What does your knicker draw say about you…

 

The final photoshoot that I styled and shot along with Ellen Mcneelance and Isobel Brady.

I also wrote an article to go along side the photoshoot, with Ellen Mcneelance.

What does your knicker draw say about you?

A brief investigation

        

A part of dress, an erotic artefact, a mundane task or a consumption practice.  It has the ability to empower us, make us feel secure or insecure. But there’s no denying that underwear is strong part of our identity, as women in the 21st century. In this article we have been getting up close and personal with a selection of beautiful and brave women to find out the secrets behind their lingerie, a brief story of the hidden identity.

Grey saggy knickers? Holey vests and fraying bra straps? Sound familiar? You’re not alone. According to a survey… only a third of women bother to push the boat out and match their knickers to their bra, and more than half venture no further than Marks & Spencer for their undies It seems that there is some kind of public problematising of such women and that they have “lost the plot” regarding what they wear under their clothes. Or, on the other hand there is a clear social expectation that women should match their underwear, buy underwear not only when it needs replacing and buy imaginative (sexy or special) underwear? Does your underwear draw look more “hello boys” or “not tonight darling”?

Its overwhelmingly clear clothing plays an important role in our lives, for its often through the way we dress that we substantiate our sense of self and our place in society. It becomes an indicator of our personal worth, values and beliefs. But underwear has the option to be out of sight, perhaps this makes us more daring with the styles, textures and brands we select to place next to our skin, or even perhaps the opposite, which makes us pose the question… What is the most important thing about underwear?  The photographs we have taken focused on young women in their home, a place they felt most comfortable show us their underwear and tell us about how it came into their lives…There is something significant in the way that women select underwear.

’Underwear makes our bodies speak’, this woman explained how when she wears her favourite piece’s of matching underwear she gains an enviable presence, she feels like she can make a statement to the world.
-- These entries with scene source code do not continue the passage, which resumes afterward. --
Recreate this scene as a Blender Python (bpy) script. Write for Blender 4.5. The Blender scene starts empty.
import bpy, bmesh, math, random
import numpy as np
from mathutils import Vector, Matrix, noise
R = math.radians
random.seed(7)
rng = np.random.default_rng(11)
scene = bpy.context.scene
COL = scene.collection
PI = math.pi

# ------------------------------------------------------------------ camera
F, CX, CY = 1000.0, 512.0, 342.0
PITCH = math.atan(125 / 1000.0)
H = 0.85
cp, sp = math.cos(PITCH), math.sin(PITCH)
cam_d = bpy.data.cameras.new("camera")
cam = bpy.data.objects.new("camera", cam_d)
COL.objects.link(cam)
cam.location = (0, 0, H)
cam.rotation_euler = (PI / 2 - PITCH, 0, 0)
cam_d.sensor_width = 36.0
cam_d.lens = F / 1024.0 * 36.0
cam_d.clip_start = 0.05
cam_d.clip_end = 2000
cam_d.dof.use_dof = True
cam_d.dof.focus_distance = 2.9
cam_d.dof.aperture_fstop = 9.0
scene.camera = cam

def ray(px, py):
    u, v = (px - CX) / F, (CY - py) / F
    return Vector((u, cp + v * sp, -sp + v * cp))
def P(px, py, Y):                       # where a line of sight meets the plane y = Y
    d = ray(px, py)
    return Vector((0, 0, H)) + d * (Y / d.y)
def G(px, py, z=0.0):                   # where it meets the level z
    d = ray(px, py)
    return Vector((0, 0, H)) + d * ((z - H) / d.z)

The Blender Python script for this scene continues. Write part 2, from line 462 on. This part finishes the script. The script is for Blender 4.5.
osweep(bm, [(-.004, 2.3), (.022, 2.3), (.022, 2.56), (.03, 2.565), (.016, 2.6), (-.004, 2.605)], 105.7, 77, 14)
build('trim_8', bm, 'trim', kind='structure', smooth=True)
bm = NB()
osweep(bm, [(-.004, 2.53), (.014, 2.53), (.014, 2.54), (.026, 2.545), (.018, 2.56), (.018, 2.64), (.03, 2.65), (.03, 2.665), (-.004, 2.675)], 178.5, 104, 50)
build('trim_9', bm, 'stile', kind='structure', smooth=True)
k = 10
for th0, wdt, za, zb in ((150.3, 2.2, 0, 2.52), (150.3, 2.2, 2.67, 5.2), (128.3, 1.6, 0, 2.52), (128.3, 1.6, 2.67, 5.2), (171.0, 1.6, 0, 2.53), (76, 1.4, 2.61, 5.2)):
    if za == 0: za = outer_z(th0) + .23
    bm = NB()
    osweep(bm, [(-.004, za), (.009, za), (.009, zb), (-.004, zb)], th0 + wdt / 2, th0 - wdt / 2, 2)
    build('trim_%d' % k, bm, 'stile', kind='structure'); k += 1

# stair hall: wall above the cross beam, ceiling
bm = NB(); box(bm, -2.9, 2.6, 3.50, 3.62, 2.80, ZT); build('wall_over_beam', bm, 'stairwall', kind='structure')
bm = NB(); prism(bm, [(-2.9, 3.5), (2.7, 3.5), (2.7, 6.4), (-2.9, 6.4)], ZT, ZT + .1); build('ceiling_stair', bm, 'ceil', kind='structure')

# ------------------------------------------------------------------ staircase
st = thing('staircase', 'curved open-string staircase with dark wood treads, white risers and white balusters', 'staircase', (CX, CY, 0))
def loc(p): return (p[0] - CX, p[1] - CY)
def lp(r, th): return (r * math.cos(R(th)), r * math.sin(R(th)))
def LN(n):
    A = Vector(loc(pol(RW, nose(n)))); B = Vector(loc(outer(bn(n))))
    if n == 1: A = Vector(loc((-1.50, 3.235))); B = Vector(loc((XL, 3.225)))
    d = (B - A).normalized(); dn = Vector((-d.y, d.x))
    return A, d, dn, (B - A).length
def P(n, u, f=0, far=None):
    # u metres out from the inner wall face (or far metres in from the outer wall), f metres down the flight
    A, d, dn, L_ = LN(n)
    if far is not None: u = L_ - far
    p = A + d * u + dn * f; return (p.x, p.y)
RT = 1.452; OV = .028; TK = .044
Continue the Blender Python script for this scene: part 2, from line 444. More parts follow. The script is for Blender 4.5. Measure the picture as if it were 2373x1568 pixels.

It may be  a small object on her body, but yet has the ability to make a big impact on the way she feels and acts that day.

Todays society clearly implies that underwear has erotic connotations, and that women who do not buy “imaginative” and “sexy” lingerie are committing some kind of injustice against the sex lives of the British nation – and perhaps British men especially. However, women are not necessarily held at gunpoint to engage in routine practices of beauty and feeling sexy.  Some women for example would argue that they put on their sexiest underwear when they are home alone because they want to feel sexy even in their most private moments and when no one else is looking.

But i couldn’t help wondering, for women do not pay attention to underwear, women who wear mismatched bras and knickers, who spend less than £10 a month on underwear, buy underwear only when it needs replacing or buy their underwear in Marks & Spencer in multipacks of 8 pairs of knickers… What does underwear mean to them? I have also began to wonder, do other women feel influenced by reading this type of article? And do they feel ashamed of their practical, black and white underwear.

However, women seem to be less bothered about the brand of underwear they had selected, I was surprised to find that not all of the women could remember where they bought their underwear. This is unheard of in a culture that’s becoming increasingly centred around brand. The model expressed the fact she felt we have little choice but to run our lives as if they were a business, and as such, we begin to think of ourselves as if we where brands, her underwear allows her to rest from this pressure and use it as a form of self-expression rather than self-promotion.

Underwear has been historically used to shape the female body into the ‘appropriate’ silhouette, to enchase parts of the female body and in general serve as a way of gender distinction. Every period of history has had its own standards of what is and is not beautiful, and every contemporary society has its own distinctive concept of the ideal physical attributes. We learn the idea of imperfection from a young age, and typically at school girls aspire to be perfect – studies show that attractive children are more popular, both with classmates and teachers, but we must learn to celebrate our imperfections. Most of us didn’t even need the bullies – we did that to ourselves. Correction, are still doing it to ourselves. But it’s only human to not like everything about yourself – in fact it would be weird if you didn’t.

After photographing a selection of different characters and personalities it became clear the image helped to emphasise the quirks and flaws of people in the most organic way, an almost journalistic sense of telling the truth, an important recorded keeper perhaps vital in documenting and mirroring our time, the photos are living refection of our culture and social currents of what’s going on behind the clothing we see daily. Individuality begins at our underwear; it’s about a person telling a story and channeling their personality though the clothing closest to the body. Underwear has moved away from its first generation of its primary purpose of being practical, now even political…

Perhaps underwear has too much to say to be hidden away.